# [Instructions for the task]
In the listing below, find the line containing "Write the bpy" and the line containing "ROOM_STRENGTH = 18.0". Repeat exactly those two lines and every line between them, nothing more.

# [Supplied records]
---------------

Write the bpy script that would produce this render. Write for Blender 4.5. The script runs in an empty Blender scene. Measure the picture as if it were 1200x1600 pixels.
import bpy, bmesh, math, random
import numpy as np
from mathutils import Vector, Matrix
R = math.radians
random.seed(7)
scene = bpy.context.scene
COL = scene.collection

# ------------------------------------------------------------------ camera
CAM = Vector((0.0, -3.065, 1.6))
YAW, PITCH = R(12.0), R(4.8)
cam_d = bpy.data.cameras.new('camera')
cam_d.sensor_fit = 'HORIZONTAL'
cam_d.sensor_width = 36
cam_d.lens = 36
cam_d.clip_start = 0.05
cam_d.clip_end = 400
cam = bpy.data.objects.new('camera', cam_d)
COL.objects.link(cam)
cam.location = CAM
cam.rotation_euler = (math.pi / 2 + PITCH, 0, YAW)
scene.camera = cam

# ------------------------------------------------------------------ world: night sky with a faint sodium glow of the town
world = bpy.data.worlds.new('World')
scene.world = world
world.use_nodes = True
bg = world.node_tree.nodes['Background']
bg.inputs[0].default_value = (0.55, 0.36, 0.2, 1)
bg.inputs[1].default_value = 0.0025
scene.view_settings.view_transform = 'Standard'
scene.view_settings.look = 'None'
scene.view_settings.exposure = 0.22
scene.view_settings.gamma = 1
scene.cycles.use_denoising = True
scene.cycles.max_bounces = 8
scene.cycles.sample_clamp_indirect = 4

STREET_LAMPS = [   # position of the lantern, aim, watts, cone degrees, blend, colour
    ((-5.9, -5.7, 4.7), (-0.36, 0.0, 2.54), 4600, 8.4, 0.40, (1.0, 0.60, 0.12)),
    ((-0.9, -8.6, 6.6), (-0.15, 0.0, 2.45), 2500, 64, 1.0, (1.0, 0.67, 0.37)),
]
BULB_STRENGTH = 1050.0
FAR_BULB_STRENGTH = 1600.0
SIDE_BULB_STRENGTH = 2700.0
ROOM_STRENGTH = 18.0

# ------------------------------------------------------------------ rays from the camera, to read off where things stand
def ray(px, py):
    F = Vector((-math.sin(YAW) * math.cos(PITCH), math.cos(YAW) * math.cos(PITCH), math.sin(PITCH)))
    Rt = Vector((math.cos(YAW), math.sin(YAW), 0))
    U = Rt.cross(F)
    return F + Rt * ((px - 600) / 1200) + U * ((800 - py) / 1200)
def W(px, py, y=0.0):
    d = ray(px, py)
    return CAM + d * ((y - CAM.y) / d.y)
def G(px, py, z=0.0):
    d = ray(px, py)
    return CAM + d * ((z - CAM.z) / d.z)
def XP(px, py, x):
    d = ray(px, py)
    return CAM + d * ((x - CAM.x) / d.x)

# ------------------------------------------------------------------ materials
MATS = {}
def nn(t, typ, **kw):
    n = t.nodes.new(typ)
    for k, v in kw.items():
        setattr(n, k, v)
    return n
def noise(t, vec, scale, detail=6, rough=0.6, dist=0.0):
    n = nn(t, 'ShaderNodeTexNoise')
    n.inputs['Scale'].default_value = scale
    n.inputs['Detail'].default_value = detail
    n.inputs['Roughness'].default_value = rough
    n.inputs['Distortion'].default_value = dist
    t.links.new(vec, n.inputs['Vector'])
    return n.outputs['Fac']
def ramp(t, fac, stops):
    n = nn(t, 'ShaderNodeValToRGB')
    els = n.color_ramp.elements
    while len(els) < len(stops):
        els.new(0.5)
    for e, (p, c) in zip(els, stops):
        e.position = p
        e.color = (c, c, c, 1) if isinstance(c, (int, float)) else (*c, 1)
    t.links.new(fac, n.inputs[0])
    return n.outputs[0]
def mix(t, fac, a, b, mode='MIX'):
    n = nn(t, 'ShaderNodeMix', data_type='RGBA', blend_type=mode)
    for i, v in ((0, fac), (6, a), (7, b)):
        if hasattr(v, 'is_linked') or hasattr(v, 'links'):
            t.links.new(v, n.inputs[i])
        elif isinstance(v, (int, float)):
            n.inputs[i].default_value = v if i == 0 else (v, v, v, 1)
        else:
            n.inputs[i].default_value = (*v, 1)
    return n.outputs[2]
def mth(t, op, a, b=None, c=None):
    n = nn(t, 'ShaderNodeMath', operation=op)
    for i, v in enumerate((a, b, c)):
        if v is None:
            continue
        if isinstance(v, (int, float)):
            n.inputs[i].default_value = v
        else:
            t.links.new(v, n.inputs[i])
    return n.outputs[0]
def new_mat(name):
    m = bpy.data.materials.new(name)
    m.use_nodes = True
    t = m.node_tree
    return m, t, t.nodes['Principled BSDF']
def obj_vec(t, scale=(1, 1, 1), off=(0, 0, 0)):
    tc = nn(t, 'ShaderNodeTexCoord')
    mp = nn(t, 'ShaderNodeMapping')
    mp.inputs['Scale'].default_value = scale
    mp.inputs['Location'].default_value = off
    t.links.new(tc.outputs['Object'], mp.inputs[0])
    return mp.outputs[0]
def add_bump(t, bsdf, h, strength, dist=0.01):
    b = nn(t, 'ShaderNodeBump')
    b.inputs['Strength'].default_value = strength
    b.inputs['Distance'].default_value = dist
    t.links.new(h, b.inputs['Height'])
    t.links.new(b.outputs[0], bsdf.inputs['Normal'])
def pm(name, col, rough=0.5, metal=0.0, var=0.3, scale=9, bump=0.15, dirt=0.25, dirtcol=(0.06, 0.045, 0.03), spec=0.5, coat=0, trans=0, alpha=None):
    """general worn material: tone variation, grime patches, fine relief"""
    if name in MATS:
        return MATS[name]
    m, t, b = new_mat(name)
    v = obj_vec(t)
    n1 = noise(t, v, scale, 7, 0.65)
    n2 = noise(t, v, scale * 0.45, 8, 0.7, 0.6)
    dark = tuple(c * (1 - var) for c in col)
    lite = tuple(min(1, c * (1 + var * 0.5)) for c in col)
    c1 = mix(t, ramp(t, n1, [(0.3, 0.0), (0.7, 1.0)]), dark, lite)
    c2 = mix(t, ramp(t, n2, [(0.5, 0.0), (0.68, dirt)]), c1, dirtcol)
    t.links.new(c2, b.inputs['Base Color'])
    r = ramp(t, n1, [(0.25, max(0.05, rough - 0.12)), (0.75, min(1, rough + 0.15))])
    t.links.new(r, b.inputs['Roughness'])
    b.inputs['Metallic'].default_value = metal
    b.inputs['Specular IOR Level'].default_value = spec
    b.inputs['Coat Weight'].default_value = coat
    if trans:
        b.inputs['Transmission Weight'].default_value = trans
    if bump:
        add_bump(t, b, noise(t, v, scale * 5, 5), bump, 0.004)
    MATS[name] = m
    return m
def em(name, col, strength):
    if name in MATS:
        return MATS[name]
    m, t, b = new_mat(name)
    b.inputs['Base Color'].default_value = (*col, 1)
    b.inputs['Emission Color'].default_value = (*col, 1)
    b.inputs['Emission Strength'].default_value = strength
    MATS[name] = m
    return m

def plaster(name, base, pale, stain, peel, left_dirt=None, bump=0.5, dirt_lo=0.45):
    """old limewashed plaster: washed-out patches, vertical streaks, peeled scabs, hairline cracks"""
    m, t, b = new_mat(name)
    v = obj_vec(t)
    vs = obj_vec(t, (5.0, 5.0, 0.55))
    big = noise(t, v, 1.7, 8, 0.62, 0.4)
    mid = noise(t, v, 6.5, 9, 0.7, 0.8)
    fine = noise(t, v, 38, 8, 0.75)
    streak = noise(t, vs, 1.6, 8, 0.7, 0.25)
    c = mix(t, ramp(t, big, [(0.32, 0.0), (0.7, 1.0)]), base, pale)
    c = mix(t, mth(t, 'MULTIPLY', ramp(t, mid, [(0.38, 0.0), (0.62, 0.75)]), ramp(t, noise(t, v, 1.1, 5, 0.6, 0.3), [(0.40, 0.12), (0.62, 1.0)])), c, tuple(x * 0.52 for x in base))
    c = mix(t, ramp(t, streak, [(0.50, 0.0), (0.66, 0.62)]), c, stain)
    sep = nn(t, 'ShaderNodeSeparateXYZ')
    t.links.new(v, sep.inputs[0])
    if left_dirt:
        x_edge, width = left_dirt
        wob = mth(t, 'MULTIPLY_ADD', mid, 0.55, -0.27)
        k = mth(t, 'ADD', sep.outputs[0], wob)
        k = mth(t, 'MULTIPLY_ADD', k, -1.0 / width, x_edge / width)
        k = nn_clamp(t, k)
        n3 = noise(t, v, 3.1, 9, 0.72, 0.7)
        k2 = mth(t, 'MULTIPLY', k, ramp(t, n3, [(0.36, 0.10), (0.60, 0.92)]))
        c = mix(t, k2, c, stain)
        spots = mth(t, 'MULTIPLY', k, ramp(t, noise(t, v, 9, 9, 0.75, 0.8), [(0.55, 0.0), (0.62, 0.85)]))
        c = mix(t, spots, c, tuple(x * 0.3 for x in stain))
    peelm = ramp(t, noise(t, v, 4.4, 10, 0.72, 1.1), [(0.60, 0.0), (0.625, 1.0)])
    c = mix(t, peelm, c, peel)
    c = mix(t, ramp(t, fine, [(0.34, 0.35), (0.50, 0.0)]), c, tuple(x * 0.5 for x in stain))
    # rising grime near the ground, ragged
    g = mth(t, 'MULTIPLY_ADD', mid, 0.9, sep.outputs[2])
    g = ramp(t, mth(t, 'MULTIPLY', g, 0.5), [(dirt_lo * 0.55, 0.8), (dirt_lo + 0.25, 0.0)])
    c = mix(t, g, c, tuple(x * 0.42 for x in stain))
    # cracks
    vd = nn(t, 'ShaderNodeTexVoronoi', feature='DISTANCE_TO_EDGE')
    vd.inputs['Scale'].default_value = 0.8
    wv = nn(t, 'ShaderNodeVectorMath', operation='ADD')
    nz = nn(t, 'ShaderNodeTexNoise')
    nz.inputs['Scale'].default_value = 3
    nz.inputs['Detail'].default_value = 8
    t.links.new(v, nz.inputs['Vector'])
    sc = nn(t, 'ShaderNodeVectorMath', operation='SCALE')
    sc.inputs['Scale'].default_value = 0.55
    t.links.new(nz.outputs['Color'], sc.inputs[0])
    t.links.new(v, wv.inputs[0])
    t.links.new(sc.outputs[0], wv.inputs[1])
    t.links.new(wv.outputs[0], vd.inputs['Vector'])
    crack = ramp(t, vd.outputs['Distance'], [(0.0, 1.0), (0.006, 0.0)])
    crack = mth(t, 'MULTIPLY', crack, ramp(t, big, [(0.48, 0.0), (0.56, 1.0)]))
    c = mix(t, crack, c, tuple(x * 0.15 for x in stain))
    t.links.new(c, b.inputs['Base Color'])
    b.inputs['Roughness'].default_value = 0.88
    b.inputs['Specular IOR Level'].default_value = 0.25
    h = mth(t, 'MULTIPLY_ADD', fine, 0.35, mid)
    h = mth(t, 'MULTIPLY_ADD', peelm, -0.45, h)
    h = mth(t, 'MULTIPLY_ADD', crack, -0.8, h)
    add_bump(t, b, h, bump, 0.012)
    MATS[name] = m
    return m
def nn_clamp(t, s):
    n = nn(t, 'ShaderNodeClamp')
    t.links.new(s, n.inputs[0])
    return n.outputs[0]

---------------

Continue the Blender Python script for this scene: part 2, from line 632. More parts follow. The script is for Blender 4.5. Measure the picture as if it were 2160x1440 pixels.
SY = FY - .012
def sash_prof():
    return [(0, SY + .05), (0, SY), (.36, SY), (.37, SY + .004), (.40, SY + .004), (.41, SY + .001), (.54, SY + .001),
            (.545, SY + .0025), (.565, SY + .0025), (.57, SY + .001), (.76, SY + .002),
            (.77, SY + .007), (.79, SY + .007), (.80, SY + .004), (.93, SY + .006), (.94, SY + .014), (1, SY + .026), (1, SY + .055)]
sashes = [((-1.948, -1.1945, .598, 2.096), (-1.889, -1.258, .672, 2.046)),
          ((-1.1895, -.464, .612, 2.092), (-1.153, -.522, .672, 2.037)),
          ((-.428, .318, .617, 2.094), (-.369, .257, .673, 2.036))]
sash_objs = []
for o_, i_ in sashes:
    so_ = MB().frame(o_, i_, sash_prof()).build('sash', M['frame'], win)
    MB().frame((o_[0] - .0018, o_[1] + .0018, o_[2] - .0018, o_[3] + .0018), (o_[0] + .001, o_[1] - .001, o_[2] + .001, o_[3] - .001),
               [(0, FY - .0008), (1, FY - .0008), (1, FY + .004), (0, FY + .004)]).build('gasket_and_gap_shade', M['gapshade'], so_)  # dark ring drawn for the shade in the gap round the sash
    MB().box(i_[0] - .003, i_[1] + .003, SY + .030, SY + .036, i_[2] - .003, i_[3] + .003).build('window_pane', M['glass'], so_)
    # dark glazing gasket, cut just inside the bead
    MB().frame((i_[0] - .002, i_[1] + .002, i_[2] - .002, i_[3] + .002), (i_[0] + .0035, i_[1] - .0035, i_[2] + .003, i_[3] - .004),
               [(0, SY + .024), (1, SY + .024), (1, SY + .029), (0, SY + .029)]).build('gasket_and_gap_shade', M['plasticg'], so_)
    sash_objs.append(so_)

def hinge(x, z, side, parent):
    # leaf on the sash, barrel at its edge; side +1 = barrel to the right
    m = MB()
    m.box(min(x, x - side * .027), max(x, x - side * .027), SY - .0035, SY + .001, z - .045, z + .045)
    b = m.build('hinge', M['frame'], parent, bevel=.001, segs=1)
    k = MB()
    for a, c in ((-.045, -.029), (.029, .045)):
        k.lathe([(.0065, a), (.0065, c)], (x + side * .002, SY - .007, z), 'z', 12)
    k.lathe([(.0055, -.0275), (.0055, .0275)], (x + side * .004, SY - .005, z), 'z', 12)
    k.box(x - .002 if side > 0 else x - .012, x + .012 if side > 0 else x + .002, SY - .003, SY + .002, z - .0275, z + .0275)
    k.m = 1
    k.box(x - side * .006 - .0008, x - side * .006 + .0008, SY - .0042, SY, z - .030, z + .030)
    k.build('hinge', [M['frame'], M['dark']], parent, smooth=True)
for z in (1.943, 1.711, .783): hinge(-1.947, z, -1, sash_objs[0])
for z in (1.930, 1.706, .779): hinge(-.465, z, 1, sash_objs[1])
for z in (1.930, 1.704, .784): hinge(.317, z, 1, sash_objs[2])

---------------

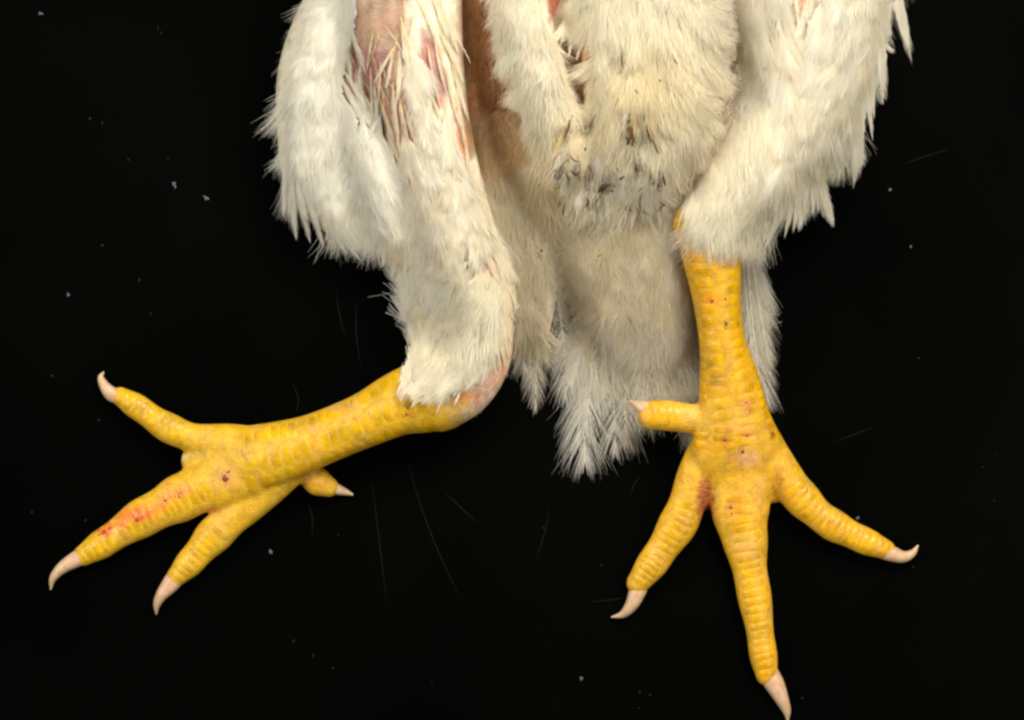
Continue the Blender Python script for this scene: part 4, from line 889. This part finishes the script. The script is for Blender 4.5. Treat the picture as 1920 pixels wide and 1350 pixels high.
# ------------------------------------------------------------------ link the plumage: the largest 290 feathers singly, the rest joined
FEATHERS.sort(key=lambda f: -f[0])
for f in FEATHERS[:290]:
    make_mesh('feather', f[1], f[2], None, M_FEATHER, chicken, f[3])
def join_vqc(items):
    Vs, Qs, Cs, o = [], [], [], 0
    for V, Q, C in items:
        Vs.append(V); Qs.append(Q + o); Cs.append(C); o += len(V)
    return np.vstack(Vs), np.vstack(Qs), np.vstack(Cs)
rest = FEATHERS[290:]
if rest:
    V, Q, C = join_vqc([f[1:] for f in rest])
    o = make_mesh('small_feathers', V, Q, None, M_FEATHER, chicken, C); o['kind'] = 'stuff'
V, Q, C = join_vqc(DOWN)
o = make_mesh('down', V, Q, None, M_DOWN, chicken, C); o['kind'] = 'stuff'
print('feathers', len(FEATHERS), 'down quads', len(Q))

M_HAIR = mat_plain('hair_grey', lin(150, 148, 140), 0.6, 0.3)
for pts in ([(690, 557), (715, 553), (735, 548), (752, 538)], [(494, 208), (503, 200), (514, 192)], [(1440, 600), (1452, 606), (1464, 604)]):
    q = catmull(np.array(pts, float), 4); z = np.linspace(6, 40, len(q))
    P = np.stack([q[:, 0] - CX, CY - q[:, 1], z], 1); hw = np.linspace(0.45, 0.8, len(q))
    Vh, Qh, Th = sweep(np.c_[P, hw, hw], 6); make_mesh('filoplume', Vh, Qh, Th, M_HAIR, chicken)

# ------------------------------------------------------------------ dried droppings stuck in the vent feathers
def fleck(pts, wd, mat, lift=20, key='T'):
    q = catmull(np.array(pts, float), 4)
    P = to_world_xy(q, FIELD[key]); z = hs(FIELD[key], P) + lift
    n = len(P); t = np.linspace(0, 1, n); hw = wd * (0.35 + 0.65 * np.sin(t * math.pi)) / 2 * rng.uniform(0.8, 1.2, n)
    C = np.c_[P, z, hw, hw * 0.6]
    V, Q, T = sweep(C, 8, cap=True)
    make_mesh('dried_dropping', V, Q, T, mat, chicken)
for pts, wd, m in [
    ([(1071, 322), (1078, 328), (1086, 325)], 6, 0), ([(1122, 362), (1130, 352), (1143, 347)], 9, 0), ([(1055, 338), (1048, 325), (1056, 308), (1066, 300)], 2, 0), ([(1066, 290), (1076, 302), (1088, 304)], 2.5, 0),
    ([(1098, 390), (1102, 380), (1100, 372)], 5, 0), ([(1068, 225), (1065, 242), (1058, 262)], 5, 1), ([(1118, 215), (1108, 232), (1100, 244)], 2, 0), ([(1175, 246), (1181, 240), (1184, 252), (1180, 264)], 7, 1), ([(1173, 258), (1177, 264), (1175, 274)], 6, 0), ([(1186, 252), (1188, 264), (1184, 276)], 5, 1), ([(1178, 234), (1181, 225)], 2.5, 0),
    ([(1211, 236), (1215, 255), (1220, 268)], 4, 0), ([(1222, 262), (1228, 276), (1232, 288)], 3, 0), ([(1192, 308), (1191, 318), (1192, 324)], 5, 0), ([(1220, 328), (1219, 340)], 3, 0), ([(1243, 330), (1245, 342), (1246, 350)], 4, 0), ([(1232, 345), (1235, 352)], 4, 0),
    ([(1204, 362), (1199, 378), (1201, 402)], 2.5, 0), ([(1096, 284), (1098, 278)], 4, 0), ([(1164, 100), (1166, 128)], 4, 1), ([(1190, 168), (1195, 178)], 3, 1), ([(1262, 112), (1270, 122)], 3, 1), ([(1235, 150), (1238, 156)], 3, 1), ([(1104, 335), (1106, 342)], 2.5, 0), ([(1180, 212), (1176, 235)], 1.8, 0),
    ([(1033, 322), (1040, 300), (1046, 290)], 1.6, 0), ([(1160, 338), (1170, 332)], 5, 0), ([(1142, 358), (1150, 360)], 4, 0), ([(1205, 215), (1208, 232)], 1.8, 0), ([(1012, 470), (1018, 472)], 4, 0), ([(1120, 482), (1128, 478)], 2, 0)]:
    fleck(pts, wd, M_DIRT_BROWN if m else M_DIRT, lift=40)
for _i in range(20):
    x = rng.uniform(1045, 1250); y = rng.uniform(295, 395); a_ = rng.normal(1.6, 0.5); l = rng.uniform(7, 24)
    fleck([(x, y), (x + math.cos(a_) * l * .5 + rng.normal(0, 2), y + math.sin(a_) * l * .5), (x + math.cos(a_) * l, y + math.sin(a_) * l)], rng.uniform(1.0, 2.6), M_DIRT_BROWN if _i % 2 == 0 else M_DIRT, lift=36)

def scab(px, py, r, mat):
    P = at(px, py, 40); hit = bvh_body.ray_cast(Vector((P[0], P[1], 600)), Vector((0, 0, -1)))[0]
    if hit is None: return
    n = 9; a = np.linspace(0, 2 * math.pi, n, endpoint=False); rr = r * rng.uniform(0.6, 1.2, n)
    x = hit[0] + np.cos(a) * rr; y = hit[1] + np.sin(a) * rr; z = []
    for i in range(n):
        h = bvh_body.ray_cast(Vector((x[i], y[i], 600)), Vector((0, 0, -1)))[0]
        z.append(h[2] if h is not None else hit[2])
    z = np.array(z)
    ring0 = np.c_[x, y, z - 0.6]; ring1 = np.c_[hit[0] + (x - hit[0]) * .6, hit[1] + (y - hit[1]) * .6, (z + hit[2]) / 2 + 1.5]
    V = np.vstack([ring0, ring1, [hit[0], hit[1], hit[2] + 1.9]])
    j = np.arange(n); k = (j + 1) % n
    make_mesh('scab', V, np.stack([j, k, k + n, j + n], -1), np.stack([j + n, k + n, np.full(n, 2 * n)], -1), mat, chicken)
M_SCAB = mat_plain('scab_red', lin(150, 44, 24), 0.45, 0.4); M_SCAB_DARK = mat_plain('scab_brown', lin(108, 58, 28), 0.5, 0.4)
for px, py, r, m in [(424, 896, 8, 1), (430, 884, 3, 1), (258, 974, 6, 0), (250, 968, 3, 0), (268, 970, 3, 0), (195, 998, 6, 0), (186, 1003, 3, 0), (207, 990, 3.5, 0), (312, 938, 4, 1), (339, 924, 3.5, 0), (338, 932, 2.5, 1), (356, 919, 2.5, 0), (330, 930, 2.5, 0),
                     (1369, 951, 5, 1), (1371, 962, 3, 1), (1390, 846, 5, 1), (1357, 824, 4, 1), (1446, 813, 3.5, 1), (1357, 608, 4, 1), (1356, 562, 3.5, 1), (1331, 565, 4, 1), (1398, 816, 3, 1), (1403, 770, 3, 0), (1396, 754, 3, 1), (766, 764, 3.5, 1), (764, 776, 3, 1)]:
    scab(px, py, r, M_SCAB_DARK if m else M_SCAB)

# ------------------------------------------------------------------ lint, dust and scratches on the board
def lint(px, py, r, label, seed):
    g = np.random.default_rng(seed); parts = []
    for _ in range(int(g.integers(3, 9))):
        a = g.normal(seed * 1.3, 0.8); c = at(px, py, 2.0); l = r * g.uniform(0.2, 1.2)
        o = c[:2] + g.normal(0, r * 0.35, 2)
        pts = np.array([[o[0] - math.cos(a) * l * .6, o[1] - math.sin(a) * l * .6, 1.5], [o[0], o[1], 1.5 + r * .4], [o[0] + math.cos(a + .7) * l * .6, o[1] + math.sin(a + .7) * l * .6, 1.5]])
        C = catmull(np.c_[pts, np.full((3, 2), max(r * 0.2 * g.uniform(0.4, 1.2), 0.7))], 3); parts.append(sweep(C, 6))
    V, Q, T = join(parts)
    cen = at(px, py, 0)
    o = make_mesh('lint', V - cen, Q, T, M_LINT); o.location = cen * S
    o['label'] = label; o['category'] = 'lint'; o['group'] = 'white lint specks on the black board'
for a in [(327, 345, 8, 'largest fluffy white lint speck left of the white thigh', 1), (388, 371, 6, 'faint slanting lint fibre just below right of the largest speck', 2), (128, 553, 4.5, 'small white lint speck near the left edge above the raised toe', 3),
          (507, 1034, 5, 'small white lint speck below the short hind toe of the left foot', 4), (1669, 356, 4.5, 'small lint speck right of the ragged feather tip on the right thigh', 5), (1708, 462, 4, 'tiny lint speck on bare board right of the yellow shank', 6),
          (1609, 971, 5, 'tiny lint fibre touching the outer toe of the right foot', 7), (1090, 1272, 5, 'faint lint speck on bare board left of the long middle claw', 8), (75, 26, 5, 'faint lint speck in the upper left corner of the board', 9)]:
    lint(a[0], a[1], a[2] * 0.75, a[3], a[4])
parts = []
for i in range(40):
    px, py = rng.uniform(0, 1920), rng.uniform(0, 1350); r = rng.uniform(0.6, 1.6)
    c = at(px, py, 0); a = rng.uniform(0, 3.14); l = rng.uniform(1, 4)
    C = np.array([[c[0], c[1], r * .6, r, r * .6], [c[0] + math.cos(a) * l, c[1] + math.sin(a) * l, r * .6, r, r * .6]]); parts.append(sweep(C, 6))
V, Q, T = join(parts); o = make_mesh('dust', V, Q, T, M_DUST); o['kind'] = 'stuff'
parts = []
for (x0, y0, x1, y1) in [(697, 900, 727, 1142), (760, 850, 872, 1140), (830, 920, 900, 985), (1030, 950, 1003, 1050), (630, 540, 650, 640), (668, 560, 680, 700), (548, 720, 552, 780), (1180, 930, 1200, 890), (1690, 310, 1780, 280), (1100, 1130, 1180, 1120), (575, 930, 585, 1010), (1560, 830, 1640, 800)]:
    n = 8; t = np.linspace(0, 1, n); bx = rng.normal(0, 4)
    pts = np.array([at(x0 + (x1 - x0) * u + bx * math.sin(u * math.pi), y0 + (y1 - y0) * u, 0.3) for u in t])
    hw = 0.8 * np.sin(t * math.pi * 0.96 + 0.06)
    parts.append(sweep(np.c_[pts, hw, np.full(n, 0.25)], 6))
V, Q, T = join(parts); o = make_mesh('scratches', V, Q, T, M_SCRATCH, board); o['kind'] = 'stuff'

---------------

# [Exercise output]
Write the bpy script that would produce this render. Write for Blender 4.5. The script runs in an empty Blender scene. Measure the picture as if it were 1200x1600 pixels.
import bpy, bmesh, math, random
import numpy as np
from mathutils import Vector, Matrix
R = math.radians
random.seed(7)
scene = bpy.context.scene
COL = scene.collection

# ------------------------------------------------------------------ camera
CAM = Vector((0.0, -3.065, 1.6))
YAW, PITCH = R(12.0), R(4.8)
cam_d = bpy.data.cameras.new('camera')
cam_d.sensor_fit = 'HORIZONTAL'
cam_d.sensor_width = 36
cam_d.lens = 36
cam_d.clip_start = 0.05
cam_d.clip_end = 400
cam = bpy.data.objects.new('camera', cam_d)
COL.objects.link(cam)
cam.location = CAM
cam.rotation_euler = (math.pi / 2 + PITCH, 0, YAW)
scene.camera = cam

# ------------------------------------------------------------------ world: night sky with a faint sodium glow of the town
world = bpy.data.worlds.new('World')
scene.world = world
world.use_nodes = True
bg = world.node_tree.nodes['Background']
bg.inputs[0].default_value = (0.55, 0.36, 0.2, 1)
bg.inputs[1].default_value = 0.0025
scene.view_settings.view_transform = 'Standard'
scene.view_settings.look = 'None'
scene.view_settings.exposure = 0.22
scene.view_settings.gamma = 1
scene.cycles.use_denoising = True
scene.cycles.max_bounces = 8
scene.cycles.sample_clamp_indirect = 4

STREET_LAMPS = [   # position of the lantern, aim, watts, cone degrees, blend, colour
    ((-5.9, -5.7, 4.7), (-0.36, 0.0, 2.54), 4600, 8.4, 0.40, (1.0, 0.60, 0.12)),
    ((-0.9, -8.6, 6.6), (-0.15, 0.0, 2.45), 2500, 64, 1.0, (1.0, 0.67, 0.37)),
]
BULB_STRENGTH = 1050.0
FAR_BULB_STRENGTH = 1600.0
SIDE_BULB_STRENGTH = 2700.0
ROOM_STRENGTH = 18.0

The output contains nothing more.